A question of the subordination of the Estonian Orthodox Church is inseparable from Estonia's historical national status. Before World War I, Estonia was a province of Imperial Russia and the Orthodox Church was within the aegis of the Moscow Patriarchate. Between the two 20th-century world wars, Estonia was independent and the Estonian Apostolic Orthodox Church, placed itself under the wing of the Constantinople Patriarchate.

When the Red Army entered Estonia during World War II, many clergy and believers fled to Sweden, where they established a church in exile that maintained ties with Constantinople. Meanwhile, the Moscow Patriarchate reestablished hegemony over the church in Estonia.

Soon after Estonia declared itself an independent nation in 1990, the Swedish group registered as the Estonian Apostolic Orthodox Church and applied for restitution of the church properties. The Russian Orthodox Church applied for registration under the same name in 1993, but was refused. Its several appeals since have failed.

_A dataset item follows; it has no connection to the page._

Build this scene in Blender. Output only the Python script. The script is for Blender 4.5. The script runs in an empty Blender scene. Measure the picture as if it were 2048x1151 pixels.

Toomas Hirvoja, a Moscow-oriented Estonian Orthodox priest, told RFE/RL's Estonian Service that a solution to the tense relations between the two church groups will take time and require goodwill among the church leaders that has yet to develop. "Unfortunately, cooperation [between the churches] hasn't progressed far," he said. "They seek common positions of mutual understanding but this is a very difficult process. There are many aspects, but to get real cooperation depends first of all on the heads of the churches, on how they get along together. On the other hand it also presumes the will of reconciliation of all believers, and that's not coming overnight."

Metropolitan Cornelius of Tallinn continues to insist that his followers, who maintain allegiance to Moscow, should have rights to all Orthodox property in Estonia. Grigorii Karasin, a spokesman for the Russian Foreign Ministry in Moscow, has said that Metropolitan Cornelius's group should be recognized and has warned that the issue will affect Russian-Estonian relations.